What you need to do> The data below needs to be returned exactly, line for line.

——————————

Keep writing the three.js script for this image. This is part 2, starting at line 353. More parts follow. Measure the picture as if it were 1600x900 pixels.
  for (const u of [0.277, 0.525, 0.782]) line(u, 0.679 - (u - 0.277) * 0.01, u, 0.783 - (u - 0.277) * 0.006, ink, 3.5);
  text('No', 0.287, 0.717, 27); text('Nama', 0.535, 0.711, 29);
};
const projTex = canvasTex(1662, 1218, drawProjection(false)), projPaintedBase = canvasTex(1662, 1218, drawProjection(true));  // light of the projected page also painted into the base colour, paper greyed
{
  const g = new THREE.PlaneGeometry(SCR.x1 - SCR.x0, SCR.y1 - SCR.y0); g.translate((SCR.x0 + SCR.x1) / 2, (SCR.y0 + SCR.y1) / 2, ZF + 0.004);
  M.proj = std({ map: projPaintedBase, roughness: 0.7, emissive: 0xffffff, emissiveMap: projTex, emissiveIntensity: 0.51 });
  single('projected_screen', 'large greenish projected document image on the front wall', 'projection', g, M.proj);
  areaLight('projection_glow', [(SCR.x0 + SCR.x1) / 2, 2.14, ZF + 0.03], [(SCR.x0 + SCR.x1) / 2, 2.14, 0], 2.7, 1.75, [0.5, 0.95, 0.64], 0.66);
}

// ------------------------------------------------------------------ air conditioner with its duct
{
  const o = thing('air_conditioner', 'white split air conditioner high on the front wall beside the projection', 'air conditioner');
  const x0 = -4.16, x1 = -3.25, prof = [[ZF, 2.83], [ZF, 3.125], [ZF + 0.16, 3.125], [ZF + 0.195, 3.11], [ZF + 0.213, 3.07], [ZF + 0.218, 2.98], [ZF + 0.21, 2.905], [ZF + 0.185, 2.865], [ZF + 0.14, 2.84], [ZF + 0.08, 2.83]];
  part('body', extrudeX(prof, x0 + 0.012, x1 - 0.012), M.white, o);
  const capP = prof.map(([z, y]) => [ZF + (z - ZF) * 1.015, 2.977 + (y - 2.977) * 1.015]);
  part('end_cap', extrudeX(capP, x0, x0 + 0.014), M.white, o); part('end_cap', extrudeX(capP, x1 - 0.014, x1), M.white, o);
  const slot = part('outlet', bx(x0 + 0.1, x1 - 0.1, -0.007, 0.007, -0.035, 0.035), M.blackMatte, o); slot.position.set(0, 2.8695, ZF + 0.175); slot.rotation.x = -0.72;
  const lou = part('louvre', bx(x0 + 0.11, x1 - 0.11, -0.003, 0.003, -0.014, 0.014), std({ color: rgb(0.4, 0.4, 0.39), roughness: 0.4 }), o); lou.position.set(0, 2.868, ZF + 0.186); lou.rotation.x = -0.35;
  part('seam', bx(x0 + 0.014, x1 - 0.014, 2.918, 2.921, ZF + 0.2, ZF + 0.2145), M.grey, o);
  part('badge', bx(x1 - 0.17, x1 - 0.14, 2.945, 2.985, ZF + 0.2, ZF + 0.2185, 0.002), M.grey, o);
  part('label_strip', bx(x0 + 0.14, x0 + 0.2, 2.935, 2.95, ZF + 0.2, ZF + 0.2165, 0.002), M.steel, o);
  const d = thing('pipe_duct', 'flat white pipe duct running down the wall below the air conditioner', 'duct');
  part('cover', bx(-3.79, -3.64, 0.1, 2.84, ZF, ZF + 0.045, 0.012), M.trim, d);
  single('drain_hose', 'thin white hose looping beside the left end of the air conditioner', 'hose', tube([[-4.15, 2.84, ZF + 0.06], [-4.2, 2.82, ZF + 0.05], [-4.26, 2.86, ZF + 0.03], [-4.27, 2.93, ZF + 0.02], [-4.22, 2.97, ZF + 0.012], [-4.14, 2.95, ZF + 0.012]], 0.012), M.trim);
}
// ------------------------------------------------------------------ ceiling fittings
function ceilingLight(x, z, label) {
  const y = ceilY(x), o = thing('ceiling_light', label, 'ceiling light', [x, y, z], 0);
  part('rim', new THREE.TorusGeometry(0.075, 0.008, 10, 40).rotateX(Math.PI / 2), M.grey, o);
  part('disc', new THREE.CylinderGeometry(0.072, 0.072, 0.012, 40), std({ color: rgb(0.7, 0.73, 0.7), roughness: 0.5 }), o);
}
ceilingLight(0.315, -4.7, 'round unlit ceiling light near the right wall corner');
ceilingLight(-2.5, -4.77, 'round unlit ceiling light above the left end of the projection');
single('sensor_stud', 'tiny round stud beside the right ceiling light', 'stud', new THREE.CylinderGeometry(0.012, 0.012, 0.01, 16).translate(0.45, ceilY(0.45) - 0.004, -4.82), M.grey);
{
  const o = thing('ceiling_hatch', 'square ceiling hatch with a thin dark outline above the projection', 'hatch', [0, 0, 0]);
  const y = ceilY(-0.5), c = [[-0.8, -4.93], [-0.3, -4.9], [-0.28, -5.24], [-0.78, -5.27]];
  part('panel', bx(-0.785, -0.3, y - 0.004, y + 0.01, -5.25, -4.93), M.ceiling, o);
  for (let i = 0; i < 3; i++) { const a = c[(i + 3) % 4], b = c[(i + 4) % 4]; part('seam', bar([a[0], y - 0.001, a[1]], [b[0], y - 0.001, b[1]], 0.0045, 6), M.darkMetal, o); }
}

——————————

Final answer>
Keep writing the three.js script for this image. This is part 2, starting at line 353. More parts follow. Measure the picture as if it were 1600x900 pixels.
  for (const u of [0.277, 0.525, 0.782]) line(u, 0.679 - (u - 0.277) * 0.01, u, 0.783 - (u - 0.277) * 0.006, ink, 3.5);
  text('No', 0.287, 0.717, 27); text('Nama', 0.535, 0.711, 29);
};
const projTex = canvasTex(1662, 1218, drawProjection(false)), projPaintedBase = canvasTex(1662, 1218, drawProjection(true));  // light of the projected page also painted into the base colour, paper greyed
{
  const g = new THREE.PlaneGeometry(SCR.x1 - SCR.x0, SCR.y1 - SCR.y0); g.translate((SCR.x0 + SCR.x1) / 2, (SCR.y0 + SCR.y1) / 2, ZF + 0.004);
  M.proj = std({ map: projPaintedBase, roughness: 0.7, emissive: 0xffffff, emissiveMap: projTex, emissiveIntensity: 0.51 });
  single('projected_screen', 'large greenish projected document image on the front wall', 'projection', g, M.proj);
  areaLight('projection_glow', [(SCR.x0 + SCR.x1) / 2, 2.14, ZF + 0.03], [(SCR.x0 + SCR.x1) / 2, 2.14, 0], 2.7, 1.75, [0.5, 0.95, 0.64], 0.66);
}

// ------------------------------------------------------------------ air conditioner with its duct
{
  const o = thing('air_conditioner', 'white split air conditioner high on the front wall beside the projection', 'air conditioner');
  const x0 = -4.16, x1 = -3.25, prof = [[ZF, 2.83], [ZF, 3.125], [ZF + 0.16, 3.125], [ZF + 0.195, 3.11], [ZF + 0.213, 3.07], [ZF + 0.218, 2.98], [ZF + 0.21, 2.905], [ZF + 0.185, 2.865], [ZF + 0.14, 2.84], [ZF + 0.08, 2.83]];
  part('body', extrudeX(prof, x0 + 0.012, x1 - 0.012), M.white, o);
  const capP = prof.map(([z, y]) => [ZF + (z - ZF) * 1.015, 2.977 + (y - 2.977) * 1.015]);
  part('end_cap', extrudeX(capP, x0, x0 + 0.014), M.white, o); part('end_cap', extrudeX(capP, x1 - 0.014, x1), M.white, o);
  const slot = part('outlet', bx(x0 + 0.1, x1 - 0.1, -0.007, 0.007, -0.035, 0.035), M.blackMatte, o); slot.position.set(0, 2.8695, ZF + 0.175); slot.rotation.x = -0.72;
  const lou = part('louvre', bx(x0 + 0.11, x1 - 0.11, -0.003, 0.003, -0.014, 0.014), std({ color: rgb(0.4, 0.4, 0.39), roughness: 0.4 }), o); lou.position.set(0, 2.868, ZF + 0.186); lou.rotation.x = -0.35;
  part('seam', bx(x0 + 0.014, x1 - 0.014, 2.918, 2.921, ZF + 0.2, ZF + 0.2145), M.grey, o);
  part('badge', bx(x1 - 0.17, x1 - 0.14, 2.945, 2.985, ZF + 0.2, ZF + 0.2185, 0.002), M.grey, o);
  part('label_strip', bx(x0 + 0.14, x0 + 0.2, 2.935, 2.95, ZF + 0.2, ZF + 0.2165, 0.002), M.steel, o);
  const d = thing('pipe_duct', 'flat white pipe duct running down the wall below the air conditioner', 'duct');
  part('cover', bx(-3.79, -3.64, 0.1, 2.84, ZF, ZF + 0.045, 0.012), M.trim, d);
  single('drain_hose', 'thin white hose looping beside the left end of the air conditioner', 'hose', tube([[-4.15, 2.84, ZF + 0.06], [-4.2, 2.82, ZF + 0.05], [-4.26, 2.86, ZF + 0.03], [-4.27, 2.93, ZF + 0.02], [-4.22, 2.97, ZF + 0.012], [-4.14, 2.95, ZF + 0.012]], 0.012), M.trim);
}
// ------------------------------------------------------------------ ceiling fittings
function ceilingLight(x, z, label) {
  const y = ceilY(x), o = thing('ceiling_light', label, 'ceiling light', [x, y, z], 0);
  part('rim', new THREE.TorusGeometry(0.075, 0.008, 10, 40).rotateX(Math.PI / 2), M.grey, o);
  part('disc', new THREE.CylinderGeometry(0.072, 0.072, 0.012, 40), std({ color: rgb(0.7, 0.73, 0.7), roughness: 0.5 }), o);
}
ceilingLight(0.315, -4.7, 'round unlit ceiling light near the right wall corner');
ceilingLight(-2.5, -4.77, 'round unlit ceiling light above the left end of the projection');
single('sensor_stud', 'tiny round stud beside the right ceiling light', 'stud', new THREE.CylinderGeometry(0.012, 0.012, 0.01, 16).translate(0.45, ceilY(0.45) - 0.004, -4.82), M.grey);
{
  const o = thing('ceiling_hatch', 'square ceiling hatch with a thin dark outline above the projection', 'hatch', [0, 0, 0]);
  const y = ceilY(-0.5), c = [[-0.8, -4.93], [-0.3, -4.9], [-0.28, -5.24], [-0.78, -5.27]];
  part('panel', bx(-0.785, -0.3, y - 0.004, y + 0.01, -5.25, -4.93), M.ceiling, o);
  for (let i = 0; i < 3; i++) { const a = c[(i + 3) % 4], b = c[(i + 4) % 4]; part('seam', bar([a[0], y - 0.001, a[1]], [b[0], y - 0.001, b[1]], 0.0045, 6), M.darkMetal, o); }
}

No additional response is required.